The choicer the plant, the gardener tells us, the greater the pains must he take with the rearing of it; and here is the secret of the loss and waste of some of the most beauteous and lovable natures the world has seen; they have not had the pains taken with their rearing that the delicate, sensitive organisations demanded. V2, p.76
— Charlotte Mason (V2, p.76)
Plant ownership comes with a whole lot of knowledge that is unknown to those that don't own plants. There are plants that require certain humidity levels. There are those that require bright light but not direct light. There are those that prefer to be bottom watered as opposed to watered from the top. There are plants that would rather just stay in water and not soil. It goes on and on.
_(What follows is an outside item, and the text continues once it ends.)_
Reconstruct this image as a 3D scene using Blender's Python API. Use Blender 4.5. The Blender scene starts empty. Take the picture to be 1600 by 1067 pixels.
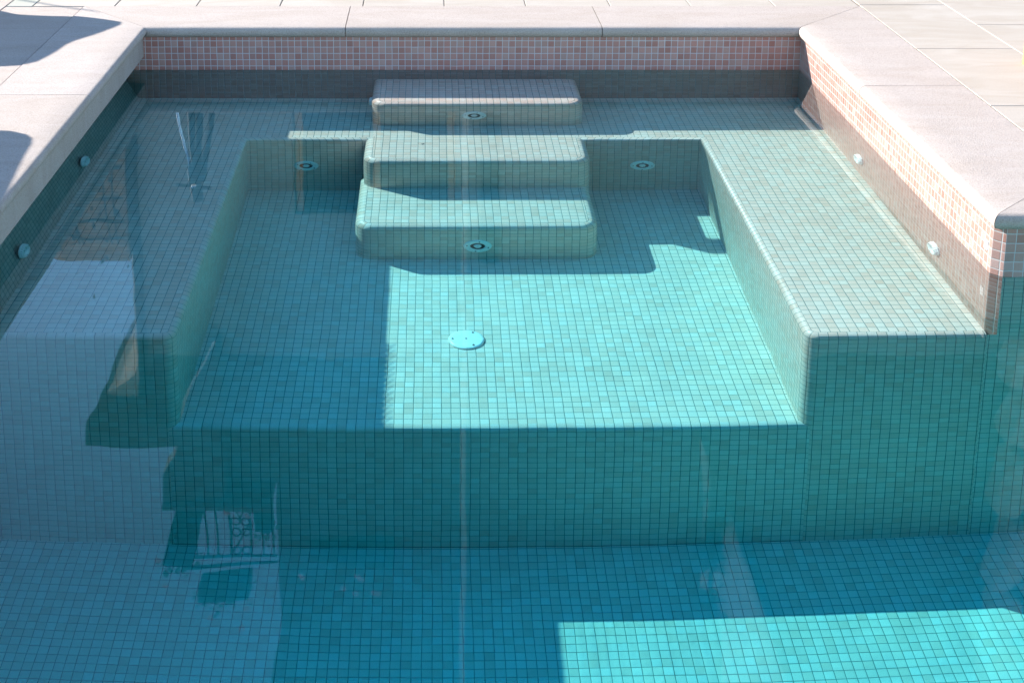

As I've embraced my inner, crazy plant lady, I’ve learned to feel the leaves of my plants when the soil is dry as compared to when it has been watered. This helps me to make sure I'm not overwatering or underwatering them. I am learning to do the same with my son. I can tell by the tone of his voice or the way he moves his hands that we have to change something in the atmosphere.
This plant-child language is one I understand now in a new way. It has helped me immensely to be able to have this knowledge of the nervous system, and I hope it will be helpful to you, too.
Crazy plant ladies spend a lot of time and energy tending to their plants.
Mothers of neurodivergent children spend a lot of time and energy helping their children.
Some may call that great pains, but I think I just call it love.